In fact, attracting diverse talent amidst a tech talent shortage was the most frequently reported concern among companies taking part in TTC's work.

A key focus for the non-profit in 2022 is to focus on how employers can use alternative routes to attract tech employees and make them routine for more companies. The efforts come even as the industry faces the "Great Resignation," making the fight for talent fierce.

(All IT related job vacancies now account for 13% of all UK open job vacancies.)

An ongoing problem cited by TTC signatories in the 2021 was a lack of diversity in senior positions. Forster said companies need to remember that, when it comes to diversity, it’s not just about getting people in the door; it's also about making sure there’s active systems in place to ensure those from under-represented backgrounds can move into executive leadership roles.

In 2021, TTC partnered with We Are Tech Women and Ipsos MORI to explore the perceived barriers for women in progressing their careers, as well as to identify what's important when seeking new roles. The top reason women change or stay in jobs is salary, meaning companies that fail to address the gender pay-gap are going to struggle to retain talent.

Companies such as non-profits or those in the public sector that can't offer competitive salaries can still do a lot to attract talent.

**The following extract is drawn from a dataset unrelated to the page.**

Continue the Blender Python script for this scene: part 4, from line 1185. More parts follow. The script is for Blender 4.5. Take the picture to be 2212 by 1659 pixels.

“It’s having the right managers, the right culture, offering clear, transparent promotional opportunities and allowing flexible working,” she said. “Any company, whatever your size, wherever you are in the country, you can get that right. And the business case is there. Getting the talent in makes you more money, losing your talent costs you.”

That's why TTC's efforts are important: once companies have real data on diversity, they can begin using it to understand where the problems are, how to target interventions and how to measure the impact of their efforts. They can then share the data with middle managers to build targets and and accountability.

“All the pieces of the puzzle are out there,” she said. “We've not assembled the whole puzzle yet, but we're starting to see the image come together.”